Verse 20: The sword of the Lord and of Gideon. Gideon had overheard the dream — the enemy’s own fear, in their own words — and now he weaponised it. He took the intelligence God had given him and put it into effect, directing 300 men to shout it from every side of the camp simultaneously. Bone-chilling on its own. Amplified by the blaze of 300 torches and the blast of 300 trumpets, all at once.

The Lord set every man’s sword against his companion throughout the whole camp. The sword came from the mouths of the obedient. This should make us think of the book of Revelation, where the Lord conquers going forward — and his weapon is a sword that proceeds from his mouth. It is the proclamation of the word of God, the declaration of his covenant curses on the ungodly, the announcement of his lordship over the nations. That is what brought down the Midianite camp.

The Nature of the Ungodly

Psalm 1 contrasts the righteous man, who stands like a tree, with the wicked, who are like chaff driven by the wind. And what do we find here? The people of God are standing — every man in his place. And the wicked are fleeing in every direction, crying out, in total confusion.

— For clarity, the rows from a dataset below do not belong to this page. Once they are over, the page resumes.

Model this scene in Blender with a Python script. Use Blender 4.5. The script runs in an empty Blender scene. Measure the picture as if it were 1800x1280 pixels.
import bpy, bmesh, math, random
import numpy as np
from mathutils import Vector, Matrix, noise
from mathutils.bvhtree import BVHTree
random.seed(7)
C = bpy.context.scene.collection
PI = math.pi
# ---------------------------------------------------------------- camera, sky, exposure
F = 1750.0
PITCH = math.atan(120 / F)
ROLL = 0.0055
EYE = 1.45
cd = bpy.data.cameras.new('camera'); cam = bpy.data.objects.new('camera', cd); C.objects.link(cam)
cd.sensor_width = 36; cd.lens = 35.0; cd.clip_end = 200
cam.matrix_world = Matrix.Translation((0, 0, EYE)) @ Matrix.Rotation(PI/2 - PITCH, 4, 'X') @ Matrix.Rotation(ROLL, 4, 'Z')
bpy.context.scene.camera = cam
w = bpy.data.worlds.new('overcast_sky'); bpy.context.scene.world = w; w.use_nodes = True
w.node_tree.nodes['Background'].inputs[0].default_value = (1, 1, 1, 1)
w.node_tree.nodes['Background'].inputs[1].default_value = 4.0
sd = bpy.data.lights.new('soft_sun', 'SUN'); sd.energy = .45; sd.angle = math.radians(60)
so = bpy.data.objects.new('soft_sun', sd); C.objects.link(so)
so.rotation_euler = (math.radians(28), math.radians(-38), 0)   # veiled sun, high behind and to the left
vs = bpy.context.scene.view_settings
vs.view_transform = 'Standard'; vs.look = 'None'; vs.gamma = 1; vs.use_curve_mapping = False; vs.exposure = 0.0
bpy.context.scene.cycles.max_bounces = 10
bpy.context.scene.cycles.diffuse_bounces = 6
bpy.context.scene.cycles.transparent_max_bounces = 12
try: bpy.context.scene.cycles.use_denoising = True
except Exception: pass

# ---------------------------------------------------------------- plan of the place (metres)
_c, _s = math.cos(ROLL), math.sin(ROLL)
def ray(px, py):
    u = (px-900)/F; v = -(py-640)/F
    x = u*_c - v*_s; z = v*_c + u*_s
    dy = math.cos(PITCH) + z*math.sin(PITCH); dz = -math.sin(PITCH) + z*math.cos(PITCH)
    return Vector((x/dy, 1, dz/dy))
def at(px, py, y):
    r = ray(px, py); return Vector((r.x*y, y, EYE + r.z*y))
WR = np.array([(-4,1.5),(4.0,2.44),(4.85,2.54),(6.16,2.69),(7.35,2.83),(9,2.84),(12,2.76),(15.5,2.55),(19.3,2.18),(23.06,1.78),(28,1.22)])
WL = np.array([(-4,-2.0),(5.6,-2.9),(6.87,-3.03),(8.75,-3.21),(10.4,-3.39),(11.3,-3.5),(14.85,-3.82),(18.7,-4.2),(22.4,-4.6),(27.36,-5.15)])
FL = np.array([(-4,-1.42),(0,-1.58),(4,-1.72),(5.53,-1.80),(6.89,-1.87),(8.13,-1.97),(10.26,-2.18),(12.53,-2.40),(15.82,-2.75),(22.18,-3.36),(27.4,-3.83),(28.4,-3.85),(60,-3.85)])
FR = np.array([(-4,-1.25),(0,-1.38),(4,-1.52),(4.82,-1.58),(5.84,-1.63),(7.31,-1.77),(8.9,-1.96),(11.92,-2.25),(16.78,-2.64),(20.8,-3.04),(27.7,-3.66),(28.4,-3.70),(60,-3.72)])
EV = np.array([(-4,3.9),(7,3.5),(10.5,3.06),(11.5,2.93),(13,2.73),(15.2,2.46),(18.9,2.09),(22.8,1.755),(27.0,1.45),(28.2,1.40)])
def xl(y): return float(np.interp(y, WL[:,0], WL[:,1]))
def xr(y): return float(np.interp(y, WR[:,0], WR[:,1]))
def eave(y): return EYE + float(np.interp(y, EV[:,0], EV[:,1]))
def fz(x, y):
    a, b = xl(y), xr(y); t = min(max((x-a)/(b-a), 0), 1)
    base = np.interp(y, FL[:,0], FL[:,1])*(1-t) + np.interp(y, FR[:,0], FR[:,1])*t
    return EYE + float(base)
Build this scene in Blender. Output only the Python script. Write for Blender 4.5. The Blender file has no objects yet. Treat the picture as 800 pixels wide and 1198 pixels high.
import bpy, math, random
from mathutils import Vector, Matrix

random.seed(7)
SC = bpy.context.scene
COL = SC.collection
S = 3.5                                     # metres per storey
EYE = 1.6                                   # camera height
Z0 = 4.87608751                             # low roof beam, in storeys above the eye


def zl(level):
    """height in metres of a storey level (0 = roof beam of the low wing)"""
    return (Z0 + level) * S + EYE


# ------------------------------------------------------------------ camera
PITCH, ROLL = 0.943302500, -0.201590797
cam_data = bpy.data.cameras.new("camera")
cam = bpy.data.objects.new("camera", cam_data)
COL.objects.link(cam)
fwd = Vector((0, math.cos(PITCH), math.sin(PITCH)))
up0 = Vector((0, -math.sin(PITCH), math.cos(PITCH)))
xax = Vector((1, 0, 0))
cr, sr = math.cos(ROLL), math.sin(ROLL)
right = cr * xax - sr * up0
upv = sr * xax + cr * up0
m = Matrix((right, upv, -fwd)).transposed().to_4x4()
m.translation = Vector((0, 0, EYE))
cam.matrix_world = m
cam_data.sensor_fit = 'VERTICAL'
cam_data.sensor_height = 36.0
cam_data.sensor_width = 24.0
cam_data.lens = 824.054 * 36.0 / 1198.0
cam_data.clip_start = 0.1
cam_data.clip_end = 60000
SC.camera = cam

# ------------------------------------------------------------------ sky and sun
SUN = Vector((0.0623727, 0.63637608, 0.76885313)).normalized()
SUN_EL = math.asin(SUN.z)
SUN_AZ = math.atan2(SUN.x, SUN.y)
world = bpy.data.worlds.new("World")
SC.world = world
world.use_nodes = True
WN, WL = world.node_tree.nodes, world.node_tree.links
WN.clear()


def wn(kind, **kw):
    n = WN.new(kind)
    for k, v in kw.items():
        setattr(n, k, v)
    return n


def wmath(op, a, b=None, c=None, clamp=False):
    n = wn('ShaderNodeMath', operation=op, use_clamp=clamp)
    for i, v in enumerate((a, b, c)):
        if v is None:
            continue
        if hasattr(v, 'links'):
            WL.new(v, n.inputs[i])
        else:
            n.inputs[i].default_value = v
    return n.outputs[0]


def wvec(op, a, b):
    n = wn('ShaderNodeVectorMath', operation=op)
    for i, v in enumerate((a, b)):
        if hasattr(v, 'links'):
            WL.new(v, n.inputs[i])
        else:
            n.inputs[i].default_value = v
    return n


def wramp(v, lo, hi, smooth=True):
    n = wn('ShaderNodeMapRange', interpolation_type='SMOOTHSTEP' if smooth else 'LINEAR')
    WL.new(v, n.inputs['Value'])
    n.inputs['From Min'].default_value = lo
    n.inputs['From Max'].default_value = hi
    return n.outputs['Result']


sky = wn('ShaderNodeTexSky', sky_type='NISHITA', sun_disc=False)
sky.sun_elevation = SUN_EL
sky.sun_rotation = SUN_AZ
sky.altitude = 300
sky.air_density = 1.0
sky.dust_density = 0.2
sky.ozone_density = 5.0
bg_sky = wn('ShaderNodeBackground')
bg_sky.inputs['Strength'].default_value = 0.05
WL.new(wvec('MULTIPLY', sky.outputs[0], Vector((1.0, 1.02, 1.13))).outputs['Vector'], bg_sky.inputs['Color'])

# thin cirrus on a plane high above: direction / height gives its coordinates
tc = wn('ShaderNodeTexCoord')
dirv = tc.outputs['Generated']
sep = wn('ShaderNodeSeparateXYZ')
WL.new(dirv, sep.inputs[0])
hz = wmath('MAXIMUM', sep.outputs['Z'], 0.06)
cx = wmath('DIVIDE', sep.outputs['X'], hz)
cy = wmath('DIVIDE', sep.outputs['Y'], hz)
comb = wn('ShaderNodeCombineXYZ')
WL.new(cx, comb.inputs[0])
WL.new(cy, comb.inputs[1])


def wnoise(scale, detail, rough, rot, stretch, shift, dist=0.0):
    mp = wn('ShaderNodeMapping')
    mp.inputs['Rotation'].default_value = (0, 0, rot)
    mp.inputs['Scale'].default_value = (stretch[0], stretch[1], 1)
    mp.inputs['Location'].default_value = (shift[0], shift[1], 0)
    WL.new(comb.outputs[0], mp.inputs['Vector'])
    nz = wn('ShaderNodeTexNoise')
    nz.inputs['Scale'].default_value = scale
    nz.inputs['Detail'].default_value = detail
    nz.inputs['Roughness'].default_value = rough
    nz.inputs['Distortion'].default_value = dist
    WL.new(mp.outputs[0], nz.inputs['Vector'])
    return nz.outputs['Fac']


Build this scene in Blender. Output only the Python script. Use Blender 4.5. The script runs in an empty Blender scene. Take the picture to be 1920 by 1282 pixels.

Scripture is consistent on this. Deuteronomy 28:7: They shall come out against you one way and flee before you seven ways. Isaiah 45:16 says the makers of idols will go to confusion. Those who worship idols become like them — confused, directionless, chaotic. And here, the Midianites turn their swords on one another, killing each other in the dark.

The Princes of Midian: Raven and Wolf

The Ephraimites cut off the escape routes and captured two princes of Midian. Oreb means raven — the scavenger, the opportunist, the unclean bird that takes without building, without sowing. Zeeb means wolf — predatory, pack-hunting, dangerous and crafty. These are the rulers: scavengers and predators. They took what others had worked for. They destroyed what others had built.

They were killed — Oreb at the Rock of Oreb, Zeeb at the winepress of Zeeb. The winepress again. It started in a winepress. It ends in a winepress. The winepress is the judgement of God, the treading out of the grapes until the blood flows. What began as Gideon’s hidden labour became Gideon’s public victory, and the symbol of his beginning became the symbol of the enemy’s end.

A Word on Our Neighbours

One more thing. We are being invited, in our day, to hate the people who have come to our countries from far away. We are being manoeuvred toward a civil conflict that will serve the interests of our actual enemies. I recently had a conversation with a man I might have presumed was a threat — a Moroccan Muslim in Northern Ireland. He came the hard way. He married a local woman. He works hard, makes sacrifices, and is trying to build something. He is not the enemy.

Judge righteous judgement, as the Lord Jesus says in John 7. Do not lazily fall into the path set before you by people who hate you and want to divert you. Ask who benefits from your hatred of your neighbour. And ask what the Lord actually requires of you. That is wisdom.